O trabalho da Wikileaks ficou amplamente conhecido sobretudo após a divulgação de um vídeo classificado em abril de 2010, onde se vê um ataque de helicópteros militares dos Estados Unidos a atirar sobre Bagdade, no Iraque. O ataque, ocorrido em 2007, provocou a morte a 12 pessoas, incluindo dois jornalistas da agência Reuters.
Liberdade de imprensa
A decisão de não extraditar o whistleblower foi aclamada por ativistas e grupos de Direitos Humanos, mas há quem destaque que a decisão de juíza não teve em conta a liberdade de imprensa.

"Estou aliviada que a juíza tenha decidido contra a extradição. No entanto, estou muito infeliz porque a juíza manteve todos os principais argumentos apresentados pelos Estados Unidos para caracterizar o trabalho de Assange como algo que ultrapassou os limites da liberdade de expressão e do jornalismo", disse Stefania Maurizi à Al-Jazeera.

Maurizi é uma jornalista de investigação do diário italiano Il Fatto Quotidiano que trabalhou com documentos secretos da Wikileaks, incluindo os documentos publicados em 2010 que estão na base das acusações contra Assange.  

Os advogados de Julian Assange argumentam que o réu publicou a documentação como jornalista e está protegido pela primeira emenda à Constituição norte-americana, que prevê a proteção da liberdade de expressão e de imprensa. A acusação considera que a divugação dos dados teve motivações políticas.

A Aministia Internacional aplaude a decisão, mas refere que as acusações "nunca deveriam ter ocorrido".

"Congratulamo-nos com o facto de Julian Assange não ser enviado para os EUA e de o tribunal ter reconhecido que, devido aos seus problemas de saúde, ele correria o risco de sofrer maus-tratos no sistema prisional dos EUA”, diz o diretor da Amnistia Internacional para a Europa, Nils Muiznieks.

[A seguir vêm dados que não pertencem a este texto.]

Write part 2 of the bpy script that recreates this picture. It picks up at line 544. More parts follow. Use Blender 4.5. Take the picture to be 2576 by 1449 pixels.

No entanto, acrescenta: "As acusações tinham motivações políticas e o governo do Reino Unido nunca deveria ter ajudado os EUA, de forma tão voluntariosa, na perseguição implacável a Assange. O facto de a decisão ser correta e salvar Assange da extradição não isenta o Reino Unido de se ter envolvido neste processo com motivações políticas, a mando dos EUA, e de colocar em julgamento a liberdade de imprensa e de expressão".

O ativista considera ainda que este caso "estabeleceu um precedente pelo qual os EUA são responsáveis e o governo do Reino Unido é cúmplice".

Nils Melzer, relator especial da ONU para a Tortura, enviou na passada semana uma carta ao Presidente norte-americano, Donald Trump, a quem pediu um indulto para o fundador da Wikileaks.

O relator considera que Assange não hackeou ou roubou as informações publicadas, tendo obtido as mesmas através de "fontes e documentos genuínos", tal como "qualquer outro jornalista de investigação sério e independente".

"Processar Assange pela publicação de informações verdadeiras sobre condutas oficiais graves, seja nos Estados Unidos ou noutro país, constitui aquilo a que se chama de matar o mensageiro", afirmou.

“Ao perdoar Assange, o Presidente envia uma mensagem clara de justiça, verdade e humanidade ao povo norte-americano e ao mundo, reabilitando um homem valente que sofreu injustiças, perseguições e humilhações durante mais de uma década só por dizer a verdade”, acrescentou ainda.

Na missiva, Nils Melzer alerta também para as frágeis condições de saúde de Assange, que se agravaram durante os sete anos que esteve retido na Embaixada equatoriana em Londres, após ter violado as condições da sua liberdade condicional por receio da extradição para os Estados Unidos.